Supplied information:
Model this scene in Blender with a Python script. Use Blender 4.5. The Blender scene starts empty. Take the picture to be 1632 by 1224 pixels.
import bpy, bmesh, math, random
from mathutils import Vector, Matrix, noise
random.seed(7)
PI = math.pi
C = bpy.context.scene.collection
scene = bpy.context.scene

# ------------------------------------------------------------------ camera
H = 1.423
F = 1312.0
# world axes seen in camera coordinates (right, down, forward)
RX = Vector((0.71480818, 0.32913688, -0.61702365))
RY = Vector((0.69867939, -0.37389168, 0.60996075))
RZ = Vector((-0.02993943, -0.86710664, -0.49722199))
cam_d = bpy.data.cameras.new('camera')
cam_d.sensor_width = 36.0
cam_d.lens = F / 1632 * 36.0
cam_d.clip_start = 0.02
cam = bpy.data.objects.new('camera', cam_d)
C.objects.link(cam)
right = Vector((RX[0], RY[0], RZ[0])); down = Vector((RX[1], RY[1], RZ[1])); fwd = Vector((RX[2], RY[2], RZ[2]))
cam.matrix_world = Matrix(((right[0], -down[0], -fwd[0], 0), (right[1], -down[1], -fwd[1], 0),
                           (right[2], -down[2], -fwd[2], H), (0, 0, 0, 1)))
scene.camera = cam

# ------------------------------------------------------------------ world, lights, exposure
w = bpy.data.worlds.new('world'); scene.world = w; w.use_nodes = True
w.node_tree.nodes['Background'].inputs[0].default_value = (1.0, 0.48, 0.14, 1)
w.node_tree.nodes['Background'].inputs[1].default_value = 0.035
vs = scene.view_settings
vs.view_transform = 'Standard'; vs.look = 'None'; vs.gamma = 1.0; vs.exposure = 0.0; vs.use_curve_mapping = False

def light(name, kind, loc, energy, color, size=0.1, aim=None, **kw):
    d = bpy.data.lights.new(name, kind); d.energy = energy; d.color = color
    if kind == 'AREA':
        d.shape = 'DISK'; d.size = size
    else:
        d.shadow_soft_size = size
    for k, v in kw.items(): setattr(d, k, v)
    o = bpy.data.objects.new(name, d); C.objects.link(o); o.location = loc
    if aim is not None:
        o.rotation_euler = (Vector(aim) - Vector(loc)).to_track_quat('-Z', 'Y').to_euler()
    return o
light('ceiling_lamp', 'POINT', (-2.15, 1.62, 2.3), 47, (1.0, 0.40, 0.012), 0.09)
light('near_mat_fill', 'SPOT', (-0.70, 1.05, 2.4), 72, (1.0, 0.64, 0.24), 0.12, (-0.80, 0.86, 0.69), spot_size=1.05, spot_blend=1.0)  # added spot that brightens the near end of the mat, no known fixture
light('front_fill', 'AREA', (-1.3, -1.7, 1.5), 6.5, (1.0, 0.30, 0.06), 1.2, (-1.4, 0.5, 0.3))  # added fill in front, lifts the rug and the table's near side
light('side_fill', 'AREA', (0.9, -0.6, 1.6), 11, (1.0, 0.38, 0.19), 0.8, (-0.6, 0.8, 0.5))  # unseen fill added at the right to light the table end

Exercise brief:
Copy out only the lines running from the beginning of the data to the line with "vs.view_transform = 'Standard';", both ends included.

Worked solution:
Model this scene in Blender with a Python script. Use Blender 4.5. The Blender scene starts empty. Take the picture to be 1632 by 1224 pixels.
import bpy, bmesh, math, random
from mathutils import Vector, Matrix, noise
random.seed(7)
PI = math.pi
C = bpy.context.scene.collection
scene = bpy.context.scene

# ------------------------------------------------------------------ camera
H = 1.423
F = 1312.0
# world axes seen in camera coordinates (right, down, forward)
RX = Vector((0.71480818, 0.32913688, -0.61702365))
RY = Vector((0.69867939, -0.37389168, 0.60996075))
RZ = Vector((-0.02993943, -0.86710664, -0.49722199))
cam_d = bpy.data.cameras.new('camera')
cam_d.sensor_width = 36.0
cam_d.lens = F / 1632 * 36.0
cam_d.clip_start = 0.02
cam = bpy.data.objects.new('camera', cam_d)
C.objects.link(cam)
right = Vector((RX[0], RY[0], RZ[0])); down = Vector((RX[1], RY[1], RZ[1])); fwd = Vector((RX[2], RY[2], RZ[2]))
cam.matrix_world = Matrix(((right[0], -down[0], -fwd[0], 0), (right[1], -down[1], -fwd[1], 0),
                           (right[2], -down[2], -fwd[2], H), (0, 0, 0, 1)))
scene.camera = cam

# ------------------------------------------------------------------ world, lights, exposure
w = bpy.data.worlds.new('world'); scene.world = w; w.use_nodes = True
w.node_tree.nodes['Background'].inputs[0].default_value = (1.0, 0.48, 0.14, 1)
w.node_tree.nodes['Background'].inputs[1].default_value = 0.035
vs = scene.view_settings
vs.view_transform = 'Standard'; vs.look = 'None'; vs.gamma = 1.0; vs.exposure = 0.0; vs.use_curve_mapping = False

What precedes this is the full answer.